Fadnavis went on to say that there was an “unprecedented agrarian crisis” in the state. “Farmers are worried,” he said. “The government has not provided financial assistance to them. Being an Opposition party, we are with farmers and questioning the government.”

In September, a meeting between Fadnavis and Shiv Sena leader Sanjay Raut had triggered speculation that the BJP was trying to bring down the Sena-led coalition government. Fadnavis, however, had dismissed such rumours. “We have no intention of joining hands with Shiv Sena or to bring down the government,” he had said. “When it [the government] falls on its own, we will see. My meeting with Raut had no political connotations.”

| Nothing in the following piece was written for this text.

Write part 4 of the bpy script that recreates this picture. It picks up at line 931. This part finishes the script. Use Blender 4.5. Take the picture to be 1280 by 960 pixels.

Elections to the 288-member Maharashtra Assembly were held in October last year. The BJP had contested the polls in an alliance with the Shiv Sena. However, following the results on October 24, the two parties were unable to form the government as they fell out over a power-sharing agreement.

The Sena claimed that before the Lok Sabha elections, Amit Shah had promised it the chief minister’s post for two-and-a-half years. The Shiv Sena had also demanded half of all Cabinet berths, but the BJP rejected these demands. After a political impasse for several weeks, the Congress, the Nationalist Congress Party and the Shiv Sena forged an alliance, and Thackeray was sworn in as the chief minister.